** begin **

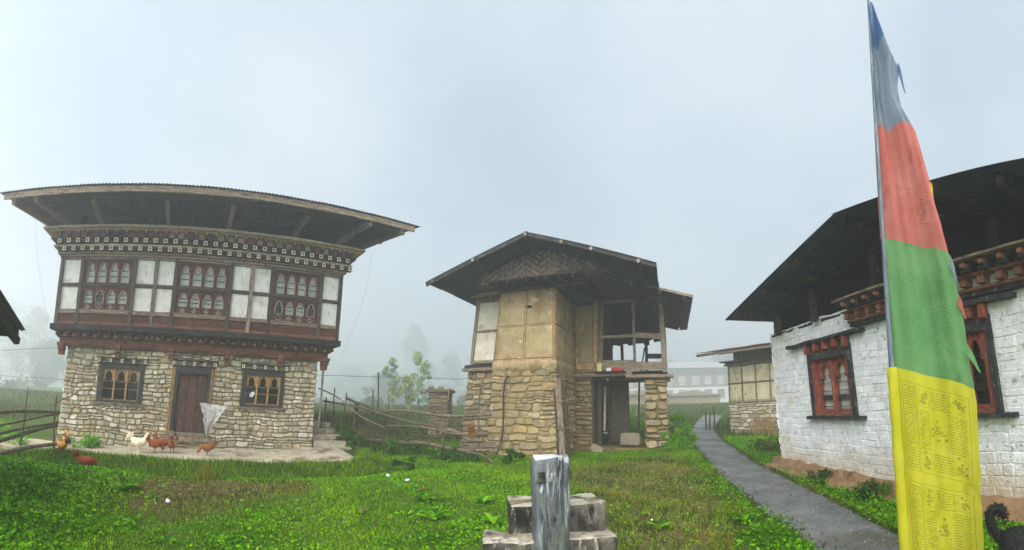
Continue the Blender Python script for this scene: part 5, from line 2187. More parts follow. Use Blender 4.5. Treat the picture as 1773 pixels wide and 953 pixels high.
# ragged ends torn from the free edge
for i, (z, cname, ln, up) in enumerate(((4.32, 'blue_band', .05, -.22), (2.62, 'white_band', .06, -.22), (2.30, 'red_band', .05, -.16), (1.90, 'green_band', .10, -.20), (3.22, 'yellow_band', .02, -.12))):
    p = flag_pt(1.0, z)
    mb = MB()
    vs, fs = [], []
    for k in range(7):
        t = k / 6
        c0 = p + Vector((fx * ln * t, fy * ln * t, up * t)) + nrm * (.03 * math.sin(5 * t))
        w_ = .035 * (1 - t) ** .7 + .003
        vs += [tuple(c0 + Vector((0, 0, w_))), tuple(c0 - Vector((fx * w_ * .6, fy * w_ * .6, w_)))]
    for k in range(6):
        fs.append((2 * k, 2 * k + 1, 2 * k + 3, 2 * k + 2))
    mb.add(vs, fs)
    mb.build('torn_strip', bpy.data.materials['cloth_' + cname], pf, None, True)

# block-printed text: rows of small letters hung from a head line, framed pictures (deities left out)
ink = {'yellow_band': mat('dark_print_on_yellow', ((118, 114, 26), (146, 140, 34)), 30, .95, 0, vary=.15), 'green_band': mat('faint_print_on_green', ((84, 138, 82), (98, 152, 94)), 30, .95, 0, vary=.1),
       'red_band': mat('faint_print_on_red', ((184, 92, 82), (200, 106, 94)), 30, .95, 0, vary=.1)}


def mark(mb, pts):
    vs = [tuple(flag_pt(s, z, -.0)) for s, z in pts]
    off = nrm * .0025
    mb.add([tuple(Vector(v) + off) for v in vs], [tuple(range(len(vs)))])


def stroke(mb, s0, z0, s1, z1, w):
    """thin line on the cloth; w in metres"""
    n = max(1, int(max(abs(s1 - s0) * .6, abs(z1 - z0)) / .03))
    for k in range(n):
        a, c_ = k / n, (k + 1) / n
        p0 = (s0 + (s1 - s0) * a, z0 + (z1 - z0) * a)
        p1 = (s0 + (s1 - s0) * c_, z0 + (z1 - z0) * c_)
        if abs(z1 - z0) > abs(s1 - s0) * .6:
            q = w / .6
            mark(mb, [(p0[0] - q, p0[1]), (p0[0] + q, p0[1]), (p1[0] + q, p1[1]), (p1[0] - q, p1[1])])
        else:
            mark(mb, [(p0[0], p0[1] - w), (p1[0], p1[1] - w), (p1[0], p1[1] + w), (p0[0], p0[1] + w)])


def slope_z(s, z):
    return z - .24 * s ** 1.25


def print_rows(mb, s0, s1, ztop, zbot, pitch, seed, dens=.8):
    rd = random.Random(seed)
    z = ztop
    while z > zbot:
        s = s0 + rd.uniform(0, .01)
        while s < s1 - .012:
            wl = rd.uniform(.008, .017)
            if rd.random() < dens:
                h = pitch * rd.uniform(.35, .62)
                zz = slope_z(s, z)
                mark(mb, [(s, zz), (s + wl * .85, slope_z(s + wl * .85, z)), (s + wl * .85, slope_z(s + wl * .85, z) - .0035), (s, zz - .0035)])
                x_ = s + wl * rd.uniform(.1, .6)
                mark(mb, [(x_, zz - .003), (x_ + .0045, zz - .003), (x_ + .003, zz - h), (x_ - .001, zz - h)])
                if rd.random() < .5:
                    x_ = s + wl * .1
                    mark(mb, [(x_, zz - h * .5), (x_ + wl * .5, zz - h * .42), (x_ + wl * .5, zz - h * .42 - .003), (x_, zz - h * .5 - .003)])
            s += wl
            if rd.random() < .05:
                s += .012
        z -= pitch


def frame_box(mb, s0, s1, z0, z1, w=.0014):
    for a, c_, d, e_ in ((s0, z0, s1, z0), (s0, z1, s1, z1), (s0, z0, s0, z1), (s1, z0, s1, z1)):
        stroke(mb, a, slope_z(a, c_), d, slope_z(d, e_), w)


def blot(mb, s0, s1, z0, z1, seed, n=26):
    """smudged vignette"""
    rd = random.Random(seed)
    for _ in range(n):
        a = rd.gauss((s0 + s1) / 2, (s1 - s0) * .17)
        c_ = rd.gauss((z0 + z1) / 2, abs(z1 - z0) * .18)
        r_ = rd.uniform(.006, .016)
        pts = []
        for k in range(7):
            t = 2 * math.pi * k / 7
            ss = a + math.cos(t) * r_ * rd.uniform(.5, 1.2) / .6
            pts.append((ss, slope_z(ss, c_) + math.sin(t) * r_ * rd.uniform(.4, 1.0)))
        mark(mb, pts)


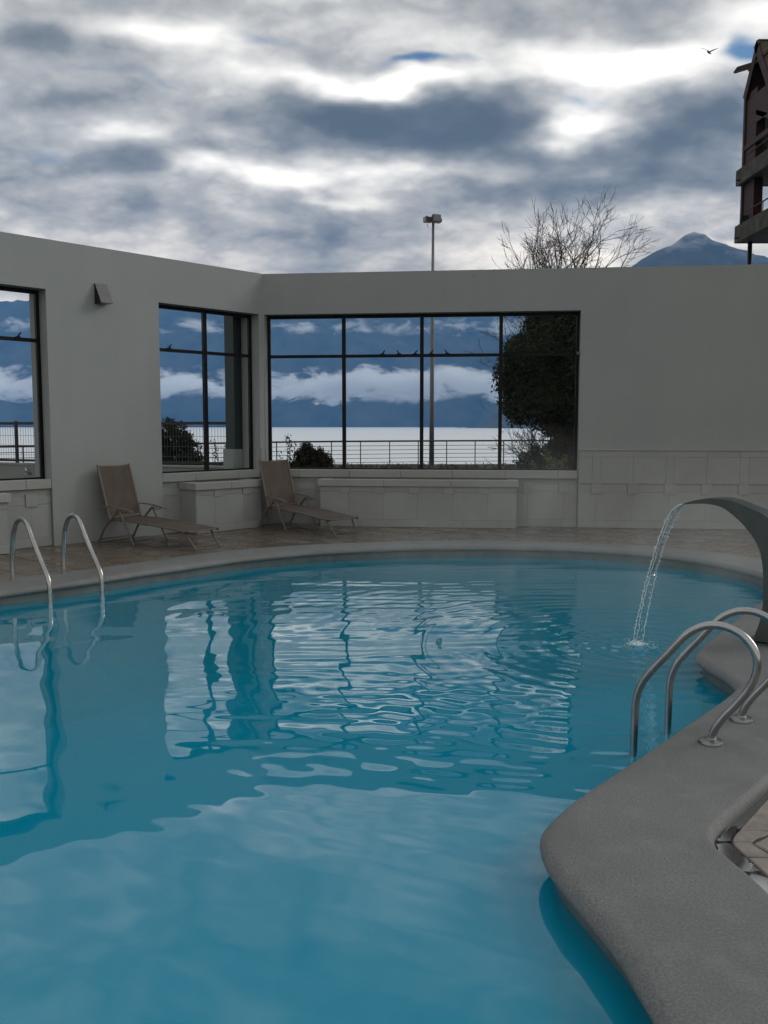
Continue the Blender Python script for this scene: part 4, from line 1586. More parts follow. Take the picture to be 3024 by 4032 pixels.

** end **

• _TASK REQUIREMENTS_
Using the data above, write out every line exactly, leaving the images behind.

• _PROBLEM SOLUTION_
Continue the Blender Python script for this scene: part 5, from line 2187. More parts follow. Use Blender 4.5. Treat the picture as 1773 pixels wide and 953 pixels high.
# ragged ends torn from the free edge
for i, (z, cname, ln, up) in enumerate(((4.32, 'blue_band', .05, -.22), (2.62, 'white_band', .06, -.22), (2.30, 'red_band', .05, -.16), (1.90, 'green_band', .10, -.20), (3.22, 'yellow_band', .02, -.12))):
    p = flag_pt(1.0, z)
    mb = MB()
    vs, fs = [], []
    for k in range(7):
        t = k / 6
        c0 = p + Vector((fx * ln * t, fy * ln * t, up * t)) + nrm * (.03 * math.sin(5 * t))
        w_ = .035 * (1 - t) ** .7 + .003
        vs += [tuple(c0 + Vector((0, 0, w_))), tuple(c0 - Vector((fx * w_ * .6, fy * w_ * .6, w_)))]
    for k in range(6):
        fs.append((2 * k, 2 * k + 1, 2 * k + 3, 2 * k + 2))
    mb.add(vs, fs)
    mb.build('torn_strip', bpy.data.materials['cloth_' + cname], pf, None, True)

# block-printed text: rows of small letters hung from a head line, framed pictures (deities left out)
ink = {'yellow_band': mat('dark_print_on_yellow', ((118, 114, 26), (146, 140, 34)), 30, .95, 0, vary=.15), 'green_band': mat('faint_print_on_green', ((84, 138, 82), (98, 152, 94)), 30, .95, 0, vary=.1),
       'red_band': mat('faint_print_on_red', ((184, 92, 82), (200, 106, 94)), 30, .95, 0, vary=.1)}


def mark(mb, pts):
    vs = [tuple(flag_pt(s, z, -.0)) for s, z in pts]
    off = nrm * .0025
    mb.add([tuple(Vector(v) + off) for v in vs], [tuple(range(len(vs)))])


def stroke(mb, s0, z0, s1, z1, w):
    """thin line on the cloth; w in metres"""
    n = max(1, int(max(abs(s1 - s0) * .6, abs(z1 - z0)) / .03))
    for k in range(n):
        a, c_ = k / n, (k + 1) / n
        p0 = (s0 + (s1 - s0) * a, z0 + (z1 - z0) * a)
        p1 = (s0 + (s1 - s0) * c_, z0 + (z1 - z0) * c_)
        if abs(z1 - z0) > abs(s1 - s0) * .6:
            q = w / .6
            mark(mb, [(p0[0] - q, p0[1]), (p0[0] + q, p0[1]), (p1[0] + q, p1[1]), (p1[0] - q, p1[1])])
        else:
            mark(mb, [(p0[0], p0[1] - w), (p1[0], p1[1] - w), (p1[0], p1[1] + w), (p0[0], p0[1] + w)])


def slope_z(s, z):
    return z - .24 * s ** 1.25


def print_rows(mb, s0, s1, ztop, zbot, pitch, seed, dens=.8):
    rd = random.Random(seed)
    z = ztop
    while z > zbot:
        s = s0 + rd.uniform(0, .01)
        while s < s1 - .012:
            wl = rd.uniform(.008, .017)
            if rd.random() < dens:
                h = pitch * rd.uniform(.35, .62)
                zz = slope_z(s, z)
                mark(mb, [(s, zz), (s + wl * .85, slope_z(s + wl * .85, z)), (s + wl * .85, slope_z(s + wl * .85, z) - .0035), (s, zz - .0035)])
                x_ = s + wl * rd.uniform(.1, .6)
                mark(mb, [(x_, zz - .003), (x_ + .0045, zz - .003), (x_ + .003, zz - h), (x_ - .001, zz - h)])
                if rd.random() < .5:
                    x_ = s + wl * .1
                    mark(mb, [(x_, zz - h * .5), (x_ + wl * .5, zz - h * .42), (x_ + wl * .5, zz - h * .42 - .003), (x_, zz - h * .5 - .003)])
            s += wl
            if rd.random() < .05:
                s += .012
        z -= pitch


def frame_box(mb, s0, s1, z0, z1, w=.0014):
    for a, c_, d, e_ in ((s0, z0, s1, z0), (s0, z1, s1, z1), (s0, z0, s0, z1), (s1, z0, s1, z1)):
        stroke(mb, a, slope_z(a, c_), d, slope_z(d, e_), w)


def blot(mb, s0, s1, z0, z1, seed, n=26):
    """smudged vignette"""
    rd = random.Random(seed)
    for _ in range(n):
        a = rd.gauss((s0 + s1) / 2, (s1 - s0) * .17)
        c_ = rd.gauss((z0 + z1) / 2, abs(z1 - z0) * .18)
        r_ = rd.uniform(.006, .016)
        pts = []
        for k in range(7):
            t = 2 * math.pi * k / 7
            ss = a + math.cos(t) * r_ * rd.uniform(.5, 1.2) / .6
            pts.append((ss, slope_z(ss, c_) + math.sin(t) * r_ * rd.uniform(.4, 1.0)))
        mark(mb, pts)


Continue the Blender Python script for this scene: part 4, from line 1586. More parts follow. Take the picture to be 3024 by 4032 pixels.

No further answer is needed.